Problem to work on | Reproduce precisely the lines between the start of the data below and the line with "scene.camera = cam", both included.

Recorded information |

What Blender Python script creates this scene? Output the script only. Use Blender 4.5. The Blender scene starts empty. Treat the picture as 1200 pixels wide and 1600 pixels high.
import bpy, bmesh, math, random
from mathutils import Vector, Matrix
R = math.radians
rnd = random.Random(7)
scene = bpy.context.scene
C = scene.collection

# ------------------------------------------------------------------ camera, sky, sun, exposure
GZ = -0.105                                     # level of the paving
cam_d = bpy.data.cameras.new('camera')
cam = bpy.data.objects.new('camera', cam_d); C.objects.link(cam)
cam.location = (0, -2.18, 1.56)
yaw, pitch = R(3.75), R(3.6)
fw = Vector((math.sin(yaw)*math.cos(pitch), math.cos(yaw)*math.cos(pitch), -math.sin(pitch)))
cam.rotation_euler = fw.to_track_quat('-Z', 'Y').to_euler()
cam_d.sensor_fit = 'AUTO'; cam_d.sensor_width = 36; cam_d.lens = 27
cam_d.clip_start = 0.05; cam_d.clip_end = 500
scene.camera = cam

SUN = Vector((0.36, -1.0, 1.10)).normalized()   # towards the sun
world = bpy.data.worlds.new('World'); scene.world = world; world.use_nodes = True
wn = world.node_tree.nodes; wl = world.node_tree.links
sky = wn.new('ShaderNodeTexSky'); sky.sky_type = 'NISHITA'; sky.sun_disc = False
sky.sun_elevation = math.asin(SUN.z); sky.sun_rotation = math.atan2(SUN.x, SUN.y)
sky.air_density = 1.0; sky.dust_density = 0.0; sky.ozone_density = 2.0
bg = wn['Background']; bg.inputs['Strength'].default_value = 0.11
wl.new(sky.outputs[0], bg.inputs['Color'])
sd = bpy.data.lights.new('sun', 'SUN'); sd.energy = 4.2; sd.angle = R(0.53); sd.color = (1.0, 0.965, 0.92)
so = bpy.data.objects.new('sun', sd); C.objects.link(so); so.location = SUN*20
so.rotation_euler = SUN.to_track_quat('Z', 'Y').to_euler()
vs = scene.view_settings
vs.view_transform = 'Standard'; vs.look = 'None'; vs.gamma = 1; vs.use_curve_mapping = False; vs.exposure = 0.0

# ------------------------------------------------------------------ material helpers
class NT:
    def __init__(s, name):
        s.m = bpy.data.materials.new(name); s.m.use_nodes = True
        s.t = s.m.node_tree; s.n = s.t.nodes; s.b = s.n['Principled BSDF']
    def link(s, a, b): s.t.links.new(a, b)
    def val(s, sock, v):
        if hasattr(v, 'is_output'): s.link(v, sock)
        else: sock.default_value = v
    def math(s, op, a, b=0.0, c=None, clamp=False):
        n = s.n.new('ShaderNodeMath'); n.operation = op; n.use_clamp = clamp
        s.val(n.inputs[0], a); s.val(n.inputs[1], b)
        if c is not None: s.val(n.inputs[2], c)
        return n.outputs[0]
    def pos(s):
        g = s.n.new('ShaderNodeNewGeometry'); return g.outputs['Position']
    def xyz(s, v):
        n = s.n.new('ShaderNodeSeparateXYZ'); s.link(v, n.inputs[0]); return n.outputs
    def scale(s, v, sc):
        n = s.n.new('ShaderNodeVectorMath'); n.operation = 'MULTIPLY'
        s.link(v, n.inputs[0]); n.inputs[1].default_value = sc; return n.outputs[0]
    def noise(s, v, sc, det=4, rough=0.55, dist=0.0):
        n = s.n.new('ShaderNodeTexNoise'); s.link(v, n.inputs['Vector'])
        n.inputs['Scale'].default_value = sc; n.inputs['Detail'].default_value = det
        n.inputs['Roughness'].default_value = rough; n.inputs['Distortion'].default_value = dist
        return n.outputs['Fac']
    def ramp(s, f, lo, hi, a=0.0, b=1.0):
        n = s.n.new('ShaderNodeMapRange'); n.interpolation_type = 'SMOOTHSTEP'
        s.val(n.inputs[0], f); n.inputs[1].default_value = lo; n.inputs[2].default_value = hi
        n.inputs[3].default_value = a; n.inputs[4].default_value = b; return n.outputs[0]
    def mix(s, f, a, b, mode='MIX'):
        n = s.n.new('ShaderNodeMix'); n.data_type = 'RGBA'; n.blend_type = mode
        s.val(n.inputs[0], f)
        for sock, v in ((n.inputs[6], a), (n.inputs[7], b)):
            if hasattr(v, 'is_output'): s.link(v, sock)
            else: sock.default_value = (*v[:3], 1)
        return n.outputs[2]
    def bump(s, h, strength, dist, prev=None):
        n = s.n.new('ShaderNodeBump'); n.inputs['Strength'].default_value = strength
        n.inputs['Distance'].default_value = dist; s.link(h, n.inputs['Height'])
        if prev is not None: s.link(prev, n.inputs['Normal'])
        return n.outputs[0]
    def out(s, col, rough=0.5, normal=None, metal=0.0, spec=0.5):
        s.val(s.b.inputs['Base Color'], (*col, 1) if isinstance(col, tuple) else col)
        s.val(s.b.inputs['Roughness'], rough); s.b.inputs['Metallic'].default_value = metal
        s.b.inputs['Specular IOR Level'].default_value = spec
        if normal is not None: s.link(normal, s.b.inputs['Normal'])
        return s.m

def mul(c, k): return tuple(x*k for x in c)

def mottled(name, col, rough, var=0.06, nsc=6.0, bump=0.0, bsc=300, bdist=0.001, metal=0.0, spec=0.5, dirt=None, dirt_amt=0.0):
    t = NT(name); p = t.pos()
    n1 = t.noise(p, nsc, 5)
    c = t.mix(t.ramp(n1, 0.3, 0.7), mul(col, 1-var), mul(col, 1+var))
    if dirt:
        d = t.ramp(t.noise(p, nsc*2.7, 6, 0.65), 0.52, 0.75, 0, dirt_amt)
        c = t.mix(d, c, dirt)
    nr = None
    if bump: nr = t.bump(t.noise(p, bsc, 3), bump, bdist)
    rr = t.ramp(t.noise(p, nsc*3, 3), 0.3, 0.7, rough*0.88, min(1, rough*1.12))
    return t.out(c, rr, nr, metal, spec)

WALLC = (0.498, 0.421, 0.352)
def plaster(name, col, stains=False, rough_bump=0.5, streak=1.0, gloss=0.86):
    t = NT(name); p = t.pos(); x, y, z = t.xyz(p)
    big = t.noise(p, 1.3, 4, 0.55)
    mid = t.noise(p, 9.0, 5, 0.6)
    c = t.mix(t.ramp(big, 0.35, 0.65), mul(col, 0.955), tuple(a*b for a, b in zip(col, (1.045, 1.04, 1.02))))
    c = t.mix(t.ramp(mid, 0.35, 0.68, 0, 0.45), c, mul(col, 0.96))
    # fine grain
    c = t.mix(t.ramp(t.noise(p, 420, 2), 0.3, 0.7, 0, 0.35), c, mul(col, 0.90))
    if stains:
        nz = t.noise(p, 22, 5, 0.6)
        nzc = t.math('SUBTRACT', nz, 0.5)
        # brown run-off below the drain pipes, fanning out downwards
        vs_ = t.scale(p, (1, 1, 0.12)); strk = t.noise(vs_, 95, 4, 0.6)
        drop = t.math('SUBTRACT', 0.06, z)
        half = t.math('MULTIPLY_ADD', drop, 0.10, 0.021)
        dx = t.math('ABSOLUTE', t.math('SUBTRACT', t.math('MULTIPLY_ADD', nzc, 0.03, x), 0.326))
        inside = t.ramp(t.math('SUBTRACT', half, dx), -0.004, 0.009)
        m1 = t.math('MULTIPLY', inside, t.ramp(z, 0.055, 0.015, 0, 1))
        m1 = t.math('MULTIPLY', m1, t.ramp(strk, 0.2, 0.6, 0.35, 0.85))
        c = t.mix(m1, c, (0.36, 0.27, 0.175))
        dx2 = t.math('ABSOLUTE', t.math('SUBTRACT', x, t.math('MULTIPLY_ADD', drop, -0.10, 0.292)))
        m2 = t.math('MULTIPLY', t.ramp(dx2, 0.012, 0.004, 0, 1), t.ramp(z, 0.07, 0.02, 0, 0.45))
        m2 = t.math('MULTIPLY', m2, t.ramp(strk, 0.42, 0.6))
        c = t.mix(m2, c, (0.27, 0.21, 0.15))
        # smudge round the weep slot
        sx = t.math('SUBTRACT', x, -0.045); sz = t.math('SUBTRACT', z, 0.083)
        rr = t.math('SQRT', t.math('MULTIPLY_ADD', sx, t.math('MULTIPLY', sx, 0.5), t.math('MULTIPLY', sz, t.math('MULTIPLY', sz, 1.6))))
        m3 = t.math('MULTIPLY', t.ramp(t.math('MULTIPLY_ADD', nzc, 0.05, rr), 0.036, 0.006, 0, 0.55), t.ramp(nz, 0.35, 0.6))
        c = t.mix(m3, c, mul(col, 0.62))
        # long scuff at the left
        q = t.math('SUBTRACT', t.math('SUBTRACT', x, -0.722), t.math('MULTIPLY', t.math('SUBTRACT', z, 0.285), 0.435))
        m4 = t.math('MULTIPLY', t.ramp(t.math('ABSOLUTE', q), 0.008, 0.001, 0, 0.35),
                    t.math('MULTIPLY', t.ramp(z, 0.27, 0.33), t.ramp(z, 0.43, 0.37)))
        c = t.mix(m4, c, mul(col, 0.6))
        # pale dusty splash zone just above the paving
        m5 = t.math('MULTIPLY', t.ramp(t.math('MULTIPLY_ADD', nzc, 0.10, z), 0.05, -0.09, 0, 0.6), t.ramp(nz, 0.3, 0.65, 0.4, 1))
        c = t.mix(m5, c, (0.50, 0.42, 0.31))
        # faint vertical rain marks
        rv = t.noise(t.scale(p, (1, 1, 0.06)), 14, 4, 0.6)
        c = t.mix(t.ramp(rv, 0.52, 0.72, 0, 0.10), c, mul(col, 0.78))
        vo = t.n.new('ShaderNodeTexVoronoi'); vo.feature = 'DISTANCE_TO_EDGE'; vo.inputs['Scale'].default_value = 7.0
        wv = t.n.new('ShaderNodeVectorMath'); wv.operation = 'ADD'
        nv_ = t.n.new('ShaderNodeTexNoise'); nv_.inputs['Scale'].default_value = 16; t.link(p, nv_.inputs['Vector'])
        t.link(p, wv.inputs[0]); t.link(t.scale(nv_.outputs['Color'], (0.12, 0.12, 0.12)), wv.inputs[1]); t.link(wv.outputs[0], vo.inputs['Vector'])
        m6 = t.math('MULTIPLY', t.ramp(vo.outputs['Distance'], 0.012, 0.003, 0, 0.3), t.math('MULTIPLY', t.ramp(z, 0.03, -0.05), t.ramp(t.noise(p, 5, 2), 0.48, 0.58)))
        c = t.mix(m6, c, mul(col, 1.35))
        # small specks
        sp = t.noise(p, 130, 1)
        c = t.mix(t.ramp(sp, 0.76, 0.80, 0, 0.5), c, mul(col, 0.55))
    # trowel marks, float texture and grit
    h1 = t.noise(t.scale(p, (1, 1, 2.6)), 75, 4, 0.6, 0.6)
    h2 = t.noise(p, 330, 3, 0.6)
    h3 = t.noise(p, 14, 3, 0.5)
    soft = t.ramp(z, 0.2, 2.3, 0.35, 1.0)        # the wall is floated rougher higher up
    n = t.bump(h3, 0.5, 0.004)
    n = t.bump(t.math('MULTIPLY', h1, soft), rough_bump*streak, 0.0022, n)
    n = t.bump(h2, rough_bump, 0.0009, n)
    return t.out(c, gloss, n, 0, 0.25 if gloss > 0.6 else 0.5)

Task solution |
What Blender Python script creates this scene? Output the script only. Use Blender 4.5. The Blender scene starts empty. Treat the picture as 1200 pixels wide and 1600 pixels high.
import bpy, bmesh, math, random
from mathutils import Vector, Matrix
R = math.radians
rnd = random.Random(7)
scene = bpy.context.scene
C = scene.collection

# ------------------------------------------------------------------ camera, sky, sun, exposure
GZ = -0.105                                     # level of the paving
cam_d = bpy.data.cameras.new('camera')
cam = bpy.data.objects.new('camera', cam_d); C.objects.link(cam)
cam.location = (0, -2.18, 1.56)
yaw, pitch = R(3.75), R(3.6)
fw = Vector((math.sin(yaw)*math.cos(pitch), math.cos(yaw)*math.cos(pitch), -math.sin(pitch)))
cam.rotation_euler = fw.to_track_quat('-Z', 'Y').to_euler()
cam_d.sensor_fit = 'AUTO'; cam_d.sensor_width = 36; cam_d.lens = 27
cam_d.clip_start = 0.05; cam_d.clip_end = 500
scene.camera = cam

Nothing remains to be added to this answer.